== EXERCISE DESCRIPTION ==
Line by line, reproduce exactly the beginning of the listing below, ending with the line that contains "scene.camera = cam" and adding nothing.

== RAW DATA ==
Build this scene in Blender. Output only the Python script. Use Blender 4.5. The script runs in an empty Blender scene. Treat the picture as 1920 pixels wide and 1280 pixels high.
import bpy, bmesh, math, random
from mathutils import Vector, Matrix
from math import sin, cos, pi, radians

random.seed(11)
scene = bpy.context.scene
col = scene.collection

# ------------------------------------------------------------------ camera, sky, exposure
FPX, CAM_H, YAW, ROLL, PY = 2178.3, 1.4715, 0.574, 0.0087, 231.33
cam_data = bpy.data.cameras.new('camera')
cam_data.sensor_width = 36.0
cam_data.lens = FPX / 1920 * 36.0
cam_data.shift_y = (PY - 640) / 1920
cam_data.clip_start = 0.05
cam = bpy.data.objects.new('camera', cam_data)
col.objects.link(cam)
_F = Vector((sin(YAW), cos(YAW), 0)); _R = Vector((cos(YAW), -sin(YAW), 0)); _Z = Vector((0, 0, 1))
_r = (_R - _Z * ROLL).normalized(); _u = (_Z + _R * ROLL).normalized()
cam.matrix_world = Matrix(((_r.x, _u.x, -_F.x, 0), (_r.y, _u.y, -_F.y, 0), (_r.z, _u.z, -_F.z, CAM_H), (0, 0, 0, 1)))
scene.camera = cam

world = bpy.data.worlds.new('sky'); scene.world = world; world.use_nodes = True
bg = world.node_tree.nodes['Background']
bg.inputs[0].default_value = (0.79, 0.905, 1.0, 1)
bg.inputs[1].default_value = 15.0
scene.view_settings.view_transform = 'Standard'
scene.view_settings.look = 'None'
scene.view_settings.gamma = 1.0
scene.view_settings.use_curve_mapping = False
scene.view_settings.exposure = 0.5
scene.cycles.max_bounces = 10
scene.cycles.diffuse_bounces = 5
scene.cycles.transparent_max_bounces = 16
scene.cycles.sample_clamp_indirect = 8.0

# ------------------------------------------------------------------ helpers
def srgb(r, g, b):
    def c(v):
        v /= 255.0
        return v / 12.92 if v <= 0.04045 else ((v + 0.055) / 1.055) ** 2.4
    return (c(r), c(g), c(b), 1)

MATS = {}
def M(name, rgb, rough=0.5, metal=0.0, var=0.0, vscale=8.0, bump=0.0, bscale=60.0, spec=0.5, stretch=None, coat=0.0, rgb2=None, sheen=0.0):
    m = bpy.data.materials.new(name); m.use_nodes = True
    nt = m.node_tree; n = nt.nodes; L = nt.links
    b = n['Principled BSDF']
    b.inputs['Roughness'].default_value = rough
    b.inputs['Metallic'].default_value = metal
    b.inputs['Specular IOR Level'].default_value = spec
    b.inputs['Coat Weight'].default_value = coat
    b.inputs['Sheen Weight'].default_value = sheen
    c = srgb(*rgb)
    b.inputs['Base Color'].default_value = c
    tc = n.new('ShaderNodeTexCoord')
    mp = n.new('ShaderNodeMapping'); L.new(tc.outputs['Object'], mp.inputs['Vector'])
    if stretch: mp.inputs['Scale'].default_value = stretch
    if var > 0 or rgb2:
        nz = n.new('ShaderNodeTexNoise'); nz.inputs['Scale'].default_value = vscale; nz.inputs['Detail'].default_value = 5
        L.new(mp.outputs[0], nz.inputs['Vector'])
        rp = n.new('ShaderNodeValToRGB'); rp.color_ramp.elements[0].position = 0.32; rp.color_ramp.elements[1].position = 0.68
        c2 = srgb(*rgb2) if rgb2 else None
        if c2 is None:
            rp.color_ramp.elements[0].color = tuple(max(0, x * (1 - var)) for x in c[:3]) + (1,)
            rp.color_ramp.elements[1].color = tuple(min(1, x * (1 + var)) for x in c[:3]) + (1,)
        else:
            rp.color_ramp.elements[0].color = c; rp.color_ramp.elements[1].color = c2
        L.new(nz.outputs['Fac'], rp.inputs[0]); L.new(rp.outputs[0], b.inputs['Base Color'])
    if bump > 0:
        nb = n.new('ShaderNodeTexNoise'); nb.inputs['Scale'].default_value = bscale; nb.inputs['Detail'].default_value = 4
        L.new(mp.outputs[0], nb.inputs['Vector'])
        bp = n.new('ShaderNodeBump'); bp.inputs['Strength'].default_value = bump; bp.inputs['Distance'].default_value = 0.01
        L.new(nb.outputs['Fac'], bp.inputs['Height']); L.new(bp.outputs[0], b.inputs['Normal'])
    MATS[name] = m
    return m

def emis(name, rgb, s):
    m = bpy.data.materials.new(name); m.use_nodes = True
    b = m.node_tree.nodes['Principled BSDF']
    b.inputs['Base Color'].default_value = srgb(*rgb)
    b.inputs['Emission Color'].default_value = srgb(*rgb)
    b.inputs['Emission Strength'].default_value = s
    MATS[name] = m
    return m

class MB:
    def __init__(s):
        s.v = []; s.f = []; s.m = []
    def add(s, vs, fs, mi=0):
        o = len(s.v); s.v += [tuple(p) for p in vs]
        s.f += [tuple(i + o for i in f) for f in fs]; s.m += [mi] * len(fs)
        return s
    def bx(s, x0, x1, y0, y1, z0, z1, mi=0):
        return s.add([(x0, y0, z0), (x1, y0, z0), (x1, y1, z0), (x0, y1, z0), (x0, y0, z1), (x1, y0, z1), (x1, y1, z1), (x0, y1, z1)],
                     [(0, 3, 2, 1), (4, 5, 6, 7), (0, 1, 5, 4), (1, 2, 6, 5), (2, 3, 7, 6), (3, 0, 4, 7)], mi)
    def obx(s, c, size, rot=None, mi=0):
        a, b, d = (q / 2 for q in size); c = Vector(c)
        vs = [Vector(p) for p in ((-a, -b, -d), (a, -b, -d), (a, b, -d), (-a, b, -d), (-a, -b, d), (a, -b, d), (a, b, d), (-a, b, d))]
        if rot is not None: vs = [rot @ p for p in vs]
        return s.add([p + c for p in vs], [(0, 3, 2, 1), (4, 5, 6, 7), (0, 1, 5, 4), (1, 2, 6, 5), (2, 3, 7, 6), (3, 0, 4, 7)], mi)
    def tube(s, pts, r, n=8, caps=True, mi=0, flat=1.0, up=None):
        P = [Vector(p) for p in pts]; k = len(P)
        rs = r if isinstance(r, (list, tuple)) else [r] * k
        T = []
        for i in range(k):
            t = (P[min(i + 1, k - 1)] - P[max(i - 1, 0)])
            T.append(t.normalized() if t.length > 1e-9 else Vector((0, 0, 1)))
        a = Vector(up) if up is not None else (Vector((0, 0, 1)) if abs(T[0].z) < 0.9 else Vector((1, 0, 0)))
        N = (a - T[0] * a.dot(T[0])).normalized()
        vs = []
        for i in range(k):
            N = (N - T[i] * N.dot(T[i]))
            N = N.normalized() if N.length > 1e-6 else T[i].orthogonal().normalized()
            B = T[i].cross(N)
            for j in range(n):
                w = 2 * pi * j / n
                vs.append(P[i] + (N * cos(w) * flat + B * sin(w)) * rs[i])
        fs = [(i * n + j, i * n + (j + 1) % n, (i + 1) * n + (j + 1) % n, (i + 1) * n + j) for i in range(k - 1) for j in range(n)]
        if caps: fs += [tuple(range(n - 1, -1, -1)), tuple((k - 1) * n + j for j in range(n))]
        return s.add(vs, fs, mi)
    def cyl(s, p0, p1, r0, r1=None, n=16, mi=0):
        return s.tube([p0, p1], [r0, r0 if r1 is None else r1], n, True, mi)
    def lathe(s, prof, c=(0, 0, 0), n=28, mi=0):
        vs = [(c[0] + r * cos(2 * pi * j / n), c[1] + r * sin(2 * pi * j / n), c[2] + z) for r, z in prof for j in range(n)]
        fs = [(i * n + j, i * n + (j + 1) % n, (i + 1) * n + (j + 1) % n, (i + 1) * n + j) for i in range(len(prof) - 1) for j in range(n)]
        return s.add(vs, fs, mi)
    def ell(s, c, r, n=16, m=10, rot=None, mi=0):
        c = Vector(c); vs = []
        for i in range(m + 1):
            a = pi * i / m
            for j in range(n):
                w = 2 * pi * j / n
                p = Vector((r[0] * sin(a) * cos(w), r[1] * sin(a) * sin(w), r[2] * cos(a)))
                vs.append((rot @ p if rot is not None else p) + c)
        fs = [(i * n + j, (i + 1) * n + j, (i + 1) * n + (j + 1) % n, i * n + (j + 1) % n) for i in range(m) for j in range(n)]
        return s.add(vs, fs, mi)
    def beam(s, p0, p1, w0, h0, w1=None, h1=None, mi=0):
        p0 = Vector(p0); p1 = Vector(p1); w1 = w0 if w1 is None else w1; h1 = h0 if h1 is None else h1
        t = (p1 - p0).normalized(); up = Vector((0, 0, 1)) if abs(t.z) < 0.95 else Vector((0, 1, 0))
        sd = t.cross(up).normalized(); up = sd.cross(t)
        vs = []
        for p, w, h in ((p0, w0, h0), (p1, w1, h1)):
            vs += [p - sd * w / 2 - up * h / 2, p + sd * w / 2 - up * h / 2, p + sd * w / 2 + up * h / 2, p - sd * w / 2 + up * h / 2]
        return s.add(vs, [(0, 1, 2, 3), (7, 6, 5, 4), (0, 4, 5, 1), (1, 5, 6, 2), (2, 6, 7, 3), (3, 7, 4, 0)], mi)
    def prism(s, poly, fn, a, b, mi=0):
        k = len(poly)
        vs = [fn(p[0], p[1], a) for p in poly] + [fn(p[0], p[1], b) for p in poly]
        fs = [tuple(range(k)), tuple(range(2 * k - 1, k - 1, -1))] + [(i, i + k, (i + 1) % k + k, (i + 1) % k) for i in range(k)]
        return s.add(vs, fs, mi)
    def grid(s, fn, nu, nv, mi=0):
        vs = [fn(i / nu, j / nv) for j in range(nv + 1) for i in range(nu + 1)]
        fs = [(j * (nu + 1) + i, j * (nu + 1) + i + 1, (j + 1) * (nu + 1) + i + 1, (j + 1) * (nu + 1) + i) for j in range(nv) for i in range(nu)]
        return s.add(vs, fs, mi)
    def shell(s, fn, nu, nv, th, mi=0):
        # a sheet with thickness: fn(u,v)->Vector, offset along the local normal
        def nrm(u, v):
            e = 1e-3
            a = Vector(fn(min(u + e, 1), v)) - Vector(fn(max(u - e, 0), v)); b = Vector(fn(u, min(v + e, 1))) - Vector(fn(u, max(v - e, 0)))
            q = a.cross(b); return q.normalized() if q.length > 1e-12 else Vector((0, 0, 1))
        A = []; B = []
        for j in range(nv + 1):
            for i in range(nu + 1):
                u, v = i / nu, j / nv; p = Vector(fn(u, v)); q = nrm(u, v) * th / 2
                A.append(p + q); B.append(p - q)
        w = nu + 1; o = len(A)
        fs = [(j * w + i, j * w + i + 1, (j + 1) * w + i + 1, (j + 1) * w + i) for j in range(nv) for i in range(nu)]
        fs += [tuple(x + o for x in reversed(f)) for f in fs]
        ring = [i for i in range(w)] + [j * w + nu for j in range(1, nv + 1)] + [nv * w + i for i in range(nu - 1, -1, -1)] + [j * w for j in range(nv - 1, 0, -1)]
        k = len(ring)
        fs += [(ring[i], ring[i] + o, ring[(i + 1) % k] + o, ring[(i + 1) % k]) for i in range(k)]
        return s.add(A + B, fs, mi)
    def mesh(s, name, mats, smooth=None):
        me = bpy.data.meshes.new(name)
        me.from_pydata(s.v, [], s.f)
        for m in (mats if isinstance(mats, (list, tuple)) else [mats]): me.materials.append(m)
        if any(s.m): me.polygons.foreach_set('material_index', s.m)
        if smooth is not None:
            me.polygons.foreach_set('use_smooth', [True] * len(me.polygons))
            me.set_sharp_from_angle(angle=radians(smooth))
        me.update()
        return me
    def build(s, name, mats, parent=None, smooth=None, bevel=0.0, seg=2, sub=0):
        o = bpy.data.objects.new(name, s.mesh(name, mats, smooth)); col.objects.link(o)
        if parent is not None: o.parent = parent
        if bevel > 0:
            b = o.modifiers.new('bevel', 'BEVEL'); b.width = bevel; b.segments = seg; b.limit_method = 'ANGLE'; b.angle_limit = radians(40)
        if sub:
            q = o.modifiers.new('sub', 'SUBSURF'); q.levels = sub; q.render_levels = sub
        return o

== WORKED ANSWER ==
Build this scene in Blender. Output only the Python script. Use Blender 4.5. The script runs in an empty Blender scene. Treat the picture as 1920 pixels wide and 1280 pixels high.
import bpy, bmesh, math, random
from mathutils import Vector, Matrix
from math import sin, cos, pi, radians

random.seed(11)
scene = bpy.context.scene
col = scene.collection

# ------------------------------------------------------------------ camera, sky, exposure
FPX, CAM_H, YAW, ROLL, PY = 2178.3, 1.4715, 0.574, 0.0087, 231.33
cam_data = bpy.data.cameras.new('camera')
cam_data.sensor_width = 36.0
cam_data.lens = FPX / 1920 * 36.0
cam_data.shift_y = (PY - 640) / 1920
cam_data.clip_start = 0.05
cam = bpy.data.objects.new('camera', cam_data)
col.objects.link(cam)
_F = Vector((sin(YAW), cos(YAW), 0)); _R = Vector((cos(YAW), -sin(YAW), 0)); _Z = Vector((0, 0, 1))
_r = (_R - _Z * ROLL).normalized(); _u = (_Z + _R * ROLL).normalized()
cam.matrix_world = Matrix(((_r.x, _u.x, -_F.x, 0), (_r.y, _u.y, -_F.y, 0), (_r.z, _u.z, -_F.z, CAM_H), (0, 0, 0, 1)))
scene.camera = cam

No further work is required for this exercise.